▶ _Request_: Restate the material word for word and leave out anything that is a picture.
★ ★ ★ ★
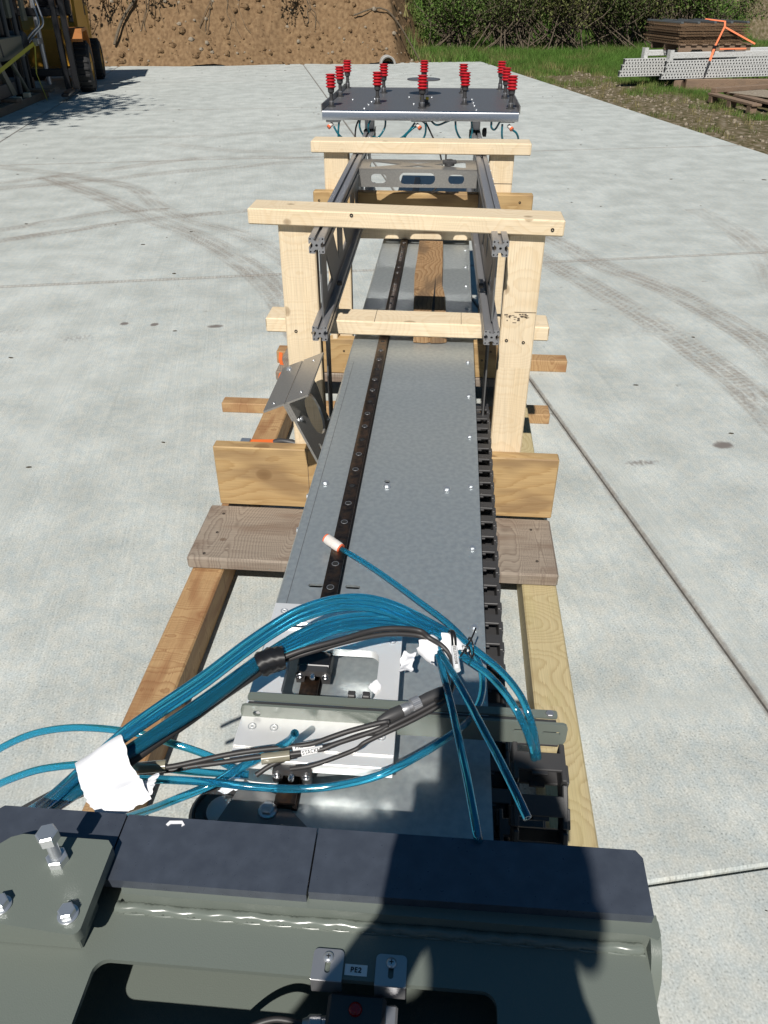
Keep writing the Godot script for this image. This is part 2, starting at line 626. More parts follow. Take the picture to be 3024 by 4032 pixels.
	M.ink = mat(lin(0.02, 0.02, 0.02), 0.6)
	M.sleeve = mat(Color(0.62, 0.60, 0.52, 0.62), 0.2)
	M.sleeve.transparency = BaseMaterial3D.TRANSPARENCY_ALPHA
	M.white_plastic = mat(lin(0.62, 0.58, 0.54), 0.4)
	M.orange_plastic = mat(lin(0.75, 0.14, 0.05), 0.4)
	M.orange_strap = mat(lin(0.75, 0.15, 0.03), 0.6)
	M.orange_strap.backlight = Color(0.3, 0.08, 0.0)
	M.silicone = mat(lin(0.42, 0.012, 0.02), 0.4)
	M.silicone_rim = mat(lin(0.25, 0.06, 0.02), 0.5)
	M.yellow_plastic = mat(lin(0.7, 0.5, 0.02), 0.4)
	M.red_lens = mat(lin(0.3, 0.005, 0.01), 0.15)
	M.yellow_strap = mat(lin(0.42, 0.38, 0.03), 0.7)
	M.yellow_paint = triplanar(mat(lin(0.42, 0.22, 0.02), 0.45), 3.0)
	M.orange_paint = mat(lin(0.30, 0.11, 0.02), 0.5)
	M.tyre = mat(lin(0.02, 0.02, 0.021), 0.85)
	M.olive = mat(lin(0.13, 0.135, 0.105), 0.45)
	M.galv = triplanar(mat(lin(0.70, 0.71, 0.70), 0.5, 0.15), 3.0)
	M.galv.albedo_texture = ntex(noise(0.05, 5, 90), 256, [[0.0, Color(0.62, 0.60, 0.55)], [0.4, Color(0.9, 0.9, 0.9)], [1.0, Color(1, 1, 1)]])
	M.rusty_wire = triplanar(mat(lin(0.30, 0.23, 0.165), 0.7, 0.2), 4.0)
	M.rusty_wire.albedo_texture = ntex(noise(0.06, 4, 91), 256, [[0.0, Color(0.5, 0.4, 0.3)], [0.5, Color(0.85, 0.78, 0.7)], [1.0, Color(1, 1, 1)]])
	M.deck_channel = mat(lin(0.16, 0.18, 0.19), 0.5, 0.5)
	M.pipe = triplanar(mat(lin(0.36, 0.35, 0.33), 0.8), 4.0)
	M.glass_dark = mat(lin(0.015, 0.018, 0.022), 0.1)
	# ground
	M.soil = triplanar(mat(Color.WHITE, 0.95, 0.0, 0.2), 0.55, true)
	M.soil.albedo_texture = ntex(noise(0.018, 6, 51), 1024, [[0.0, lin(0.08, 0.052, 0.03)], [0.33, lin(0.15, 0.095, 0.052)], [0.5, lin(0.19, 0.122, 0.067)], [0.7, lin(0.225, 0.15, 0.083)], [1.0, lin(0.29, 0.21, 0.125)]])
	M.verge = triplanar(mat(Color.WHITE, 0.95, 0.0, 0.2), 0.4, true)
	M.verge.albedo_texture = ntex(noise(0.02, 6, 53), 1024, [[0.0, lin(0.05, 0.055, 0.02)], [0.4, lin(0.10, 0.085, 0.045)], [0.6, lin(0.16, 0.125, 0.08)], [0.8, lin(0.21, 0.18, 0.13)], [1.0, lin(0.3, 0.27, 0.22)]])
	M.joint_dirt = mat(lin(0.07, 0.06, 0.045), 0.95)
	M.stone = triplanar(mat(Color.WHITE, 0.9), 3.0)
	M.stone.albedo_texture = ntex(noise(0.03, 5, 57), 256, [[0.0, lin(0.16, 0.125, 0.085)], [1.0, lin(0.38, 0.33, 0.26)]])
	M.grass = mat(Color.WHITE, 0.7, 0.0, 0.3)
	M.grass.vertex_color_use_as_albedo = true
	M.grass.backlight = Color(0.35, 0.4, 0.15)
	M.leaf = mat(Color.WHITE, 0.6, 0.0, 0.3)
	M.leaf.vertex_color_use_as_albedo = true
	M.leaf.backlight = Color(0.3, 0.36, 0.12)
	M.bark = triplanar(mat(Color.WHITE, 0.9), 4.0)
	M.bark.albedo_texture = ntex(noise(0.04, 5, 61), 256, [[0.0, lin(0.05, 0.038, 0.025)], [1.0, lin(0.2, 0.16, 0.11)]])
	M.debris = mat(lin(0.05, 0.04, 0.025), 0.9)
	M.skin = mat(lin(0.42, 0.26, 0.18), 0.5)
	M.cloth_vertex = mat(Color.WHITE, 0.85)
	M.cloth_vertex.vertex_color_use_as_albedo = true
	M.phone = mat(lin(0.03, 0.03, 0.035), 0.3, 0.3)
	make_concrete_material()

# broom-finished concrete, 2 m tile; and the marks lying on it
const U0 := -6.6
const U1 := 4.95
const V0 := -3.2
const V1 := 18.85
const E1 := Vector2(0.9744, -0.2249)   # across the slabs, in (x, z)
const E2 := Vector2(-0.2249, -0.9744)  # away along the slabs

func slab_uv(x: float, z: float) -> Vector2:
	var p := Vector2(x, z)
	return Vector2(p.dot(E1), p.dot(E2))

func from_slab(u: float, v: float) -> Vector2:
	return E1 * u + E2 * v

func make_concrete_material():
	var s := 1024
	var coarse := noise(0.006, 4, 101).get_seamless_image(s, s)
	coarse.convert(Image.FORMAT_L8)
	var fine := noise(0.35, 3, 103).get_seamless_image(s, s)
	fine.convert(Image.FORMAT_L8)
	var mid := noise(0.045, 4, 104).get_seamless_image(s, s)
	mid.convert(Image.FORMAT_L8)
	var broom := streak_image(s, s, 90, 105, 0.30)
	broom.rotate_90(CLOCKWISE)
	var a := coarse.get_data()
	var b := fine.get_data()
	var c := broom.get_data()
	var d := mid.get_data()
	var out := PackedByteArray()
	out.resize(s * s * 3)
	var hg := PackedByteArray()
	hg.resize(s * s)
	for k in s * s:
		var pit := 0.0
		if b[k] < 62: pit = (62 - b[k]) * 0.9
		var v := 182.0 + (a[k] - 128) * 0.10 + (b[k] - 128) * 0.20 + (c[k] - 128) * 0.06 + (d[k] - 128) * 0.045 - pit
		var warm := (d[k] - 128) * 0.03
		out[k * 3] = clampi(int(v - 5.0 + warm), 0, 255)
		out[k * 3 + 1] = clampi(int(v - 1.0), 0, 255)
		out[k * 3 + 2] = clampi(int(v - 5.0 - warm), 0, 255)
		hg[k] = clampi(int(128.0 + (b[k] - 128) * 0.45 + (c[k] - 128) * 0.28 - pit), 0, 255)
	M.concrete = mat(Color.WHITE, 0.88, 0.0, 0.3)
	M.concrete.albedo_texture = ImageTexture.create_from_image(Image.create_from_data(s, s, false, Image.FORMAT_RGB8, out))
	M.concrete.heightmap_enabled = true
	M.concrete.heightmap_texture = ImageTexture.create_from_image(Image.create_from_data(s, s, false, Image.FORMAT_L8, hg))
	M.concrete.heightmap_scale = 0.10
	M.concrete.detail_enabled = true
	M.concrete.detail_uv_layer = BaseMaterial3D.DETAIL_UV_2
	M.concrete.detail_blend_mode = BaseMaterial3D.BLEND_MODE_MIX
	M.concrete.detail_albedo = ImageTexture.create_from_image(concrete_marks())

var marks: Image
func blot(u: float, v: float, c: Color, alpha: float):
	var x := int((u - U0) / (U1 - U0) * 2048.0)
	var y := int((v - V0) / (V1 - V0) * 2048.0)
	if x < 0 or y < 0 or x > 2047 or y > 2047: return
	var o := marks.get_pixel(x, y)
	var na := alpha + o.a * (1.0 - alpha)
	if na <= 0.0: return
	var m := c.lerp(o, o.a * (1.0 - alpha) / na)
	m.a = na
	marks.set_pixel(x, y, m)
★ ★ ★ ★
▶ _Answer for the task_:
Keep writing the Godot script for this image. This is part 2, starting at line 626. More parts follow. Take the picture to be 3024 by 4032 pixels.
	M.ink = mat(lin(0.02, 0.02, 0.02), 0.6)
	M.sleeve = mat(Color(0.62, 0.60, 0.52, 0.62), 0.2)
	M.sleeve.transparency = BaseMaterial3D.TRANSPARENCY_ALPHA
	M.white_plastic = mat(lin(0.62, 0.58, 0.54), 0.4)
	M.orange_plastic = mat(lin(0.75, 0.14, 0.05), 0.4)
	M.orange_strap = mat(lin(0.75, 0.15, 0.03), 0.6)
	M.orange_strap.backlight = Color(0.3, 0.08, 0.0)
	M.silicone = mat(lin(0.42, 0.012, 0.02), 0.4)
	M.silicone_rim = mat(lin(0.25, 0.06, 0.02), 0.5)
	M.yellow_plastic = mat(lin(0.7, 0.5, 0.02), 0.4)
	M.red_lens = mat(lin(0.3, 0.005, 0.01), 0.15)
	M.yellow_strap = mat(lin(0.42, 0.38, 0.03), 0.7)
	M.yellow_paint = triplanar(mat(lin(0.42, 0.22, 0.02), 0.45), 3.0)
	M.orange_paint = mat(lin(0.30, 0.11, 0.02), 0.5)
	M.tyre = mat(lin(0.02, 0.02, 0.021), 0.85)
	M.olive = mat(lin(0.13, 0.135, 0.105), 0.45)
	M.galv = triplanar(mat(lin(0.70, 0.71, 0.70), 0.5, 0.15), 3.0)
	M.galv.albedo_texture = ntex(noise(0.05, 5, 90), 256, [[0.0, Color(0.62, 0.60, 0.55)], [0.4, Color(0.9, 0.9, 0.9)], [1.0, Color(1, 1, 1)]])
	M.rusty_wire = triplanar(mat(lin(0.30, 0.23, 0.165), 0.7, 0.2), 4.0)
	M.rusty_wire.albedo_texture = ntex(noise(0.06, 4, 91), 256, [[0.0, Color(0.5, 0.4, 0.3)], [0.5, Color(0.85, 0.78, 0.7)], [1.0, Color(1, 1, 1)]])
	M.deck_channel = mat(lin(0.16, 0.18, 0.19), 0.5, 0.5)
	M.pipe = triplanar(mat(lin(0.36, 0.35, 0.33), 0.8), 4.0)
	M.glass_dark = mat(lin(0.015, 0.018, 0.022), 0.1)
	# ground
	M.soil = triplanar(mat(Color.WHITE, 0.95, 0.0, 0.2), 0.55, true)
	M.soil.albedo_texture = ntex(noise(0.018, 6, 51), 1024, [[0.0, lin(0.08, 0.052, 0.03)], [0.33, lin(0.15, 0.095, 0.052)], [0.5, lin(0.19, 0.122, 0.067)], [0.7, lin(0.225, 0.15, 0.083)], [1.0, lin(0.29, 0.21, 0.125)]])
	M.verge = triplanar(mat(Color.WHITE, 0.95, 0.0, 0.2), 0.4, true)
	M.verge.albedo_texture = ntex(noise(0.02, 6, 53), 1024, [[0.0, lin(0.05, 0.055, 0.02)], [0.4, lin(0.10, 0.085, 0.045)], [0.6, lin(0.16, 0.125, 0.08)], [0.8, lin(0.21, 0.18, 0.13)], [1.0, lin(0.3, 0.27, 0.22)]])
	M.joint_dirt = mat(lin(0.07, 0.06, 0.045), 0.95)
	M.stone = triplanar(mat(Color.WHITE, 0.9), 3.0)
	M.stone.albedo_texture = ntex(noise(0.03, 5, 57), 256, [[0.0, lin(0.16, 0.125, 0.085)], [1.0, lin(0.38, 0.33, 0.26)]])
	M.grass = mat(Color.WHITE, 0.7, 0.0, 0.3)
	M.grass.vertex_color_use_as_albedo = true
	M.grass.backlight = Color(0.35, 0.4, 0.15)
	M.leaf = mat(Color.WHITE, 0.6, 0.0, 0.3)
	M.leaf.vertex_color_use_as_albedo = true
	M.leaf.backlight = Color(0.3, 0.36, 0.12)
	M.bark = triplanar(mat(Color.WHITE, 0.9), 4.0)
	M.bark.albedo_texture = ntex(noise(0.04, 5, 61), 256, [[0.0, lin(0.05, 0.038, 0.025)], [1.0, lin(0.2, 0.16, 0.11)]])
	M.debris = mat(lin(0.05, 0.04, 0.025), 0.9)
	M.skin = mat(lin(0.42, 0.26, 0.18), 0.5)
	M.cloth_vertex = mat(Color.WHITE, 0.85)
	M.cloth_vertex.vertex_color_use_as_albedo = true
	M.phone = mat(lin(0.03, 0.03, 0.035), 0.3, 0.3)
	make_concrete_material()

# broom-finished concrete, 2 m tile; and the marks lying on it
const U0 := -6.6
const U1 := 4.95
const V0 := -3.2
const V1 := 18.85
const E1 := Vector2(0.9744, -0.2249)   # across the slabs, in (x, z)
const E2 := Vector2(-0.2249, -0.9744)  # away along the slabs

func slab_uv(x: float, z: float) -> Vector2:
	var p := Vector2(x, z)
	return Vector2(p.dot(E1), p.dot(E2))

func from_slab(u: float, v: float) -> Vector2:
	return E1 * u + E2 * v

func make_concrete_material():
	var s := 1024
	var coarse := noise(0.006, 4, 101).get_seamless_image(s, s)
	coarse.convert(Image.FORMAT_L8)
	var fine := noise(0.35, 3, 103).get_seamless_image(s, s)
	fine.convert(Image.FORMAT_L8)
	var mid := noise(0.045, 4, 104).get_seamless_image(s, s)
	mid.convert(Image.FORMAT_L8)
	var broom := streak_image(s, s, 90, 105, 0.30)
	broom.rotate_90(CLOCKWISE)
	var a := coarse.get_data()
	var b := fine.get_data()
	var c := broom.get_data()
	var d := mid.get_data()
	var out := PackedByteArray()
	out.resize(s * s * 3)
	var hg := PackedByteArray()
	hg.resize(s * s)
	for k in s * s:
		var pit := 0.0
		if b[k] < 62: pit = (62 - b[k]) * 0.9
		var v := 182.0 + (a[k] - 128) * 0.10 + (b[k] - 128) * 0.20 + (c[k] - 128) * 0.06 + (d[k] - 128) * 0.045 - pit
		var warm := (d[k] - 128) * 0.03
		out[k * 3] = clampi(int(v - 5.0 + warm), 0, 255)
		out[k * 3 + 1] = clampi(int(v - 1.0), 0, 255)
		out[k * 3 + 2] = clampi(int(v - 5.0 - warm), 0, 255)
		hg[k] = clampi(int(128.0 + (b[k] - 128) * 0.45 + (c[k] - 128) * 0.28 - pit), 0, 255)
	M.concrete = mat(Color.WHITE, 0.88, 0.0, 0.3)
	M.concrete.albedo_texture = ImageTexture.create_from_image(Image.create_from_data(s, s, false, Image.FORMAT_RGB8, out))
	M.concrete.heightmap_enabled = true
	M.concrete.heightmap_texture = ImageTexture.create_from_image(Image.create_from_data(s, s, false, Image.FORMAT_L8, hg))
	M.concrete.heightmap_scale = 0.10
	M.concrete.detail_enabled = true
	M.concrete.detail_uv_layer = BaseMaterial3D.DETAIL_UV_2
	M.concrete.detail_blend_mode = BaseMaterial3D.BLEND_MODE_MIX
	M.concrete.detail_albedo = ImageTexture.create_from_image(concrete_marks())

var marks: Image
func blot(u: float, v: float, c: Color, alpha: float):
	var x := int((u - U0) / (U1 - U0) * 2048.0)
	var y := int((v - V0) / (V1 - V0) * 2048.0)
	if x < 0 or y < 0 or x > 2047 or y > 2047: return
	var o := marks.get_pixel(x, y)
	var na := alpha + o.a * (1.0 - alpha)
	if na <= 0.0: return
	var m := c.lerp(o, o.a * (1.0 - alpha) / na)
	m.a = na
	marks.set_pixel(x, y, m)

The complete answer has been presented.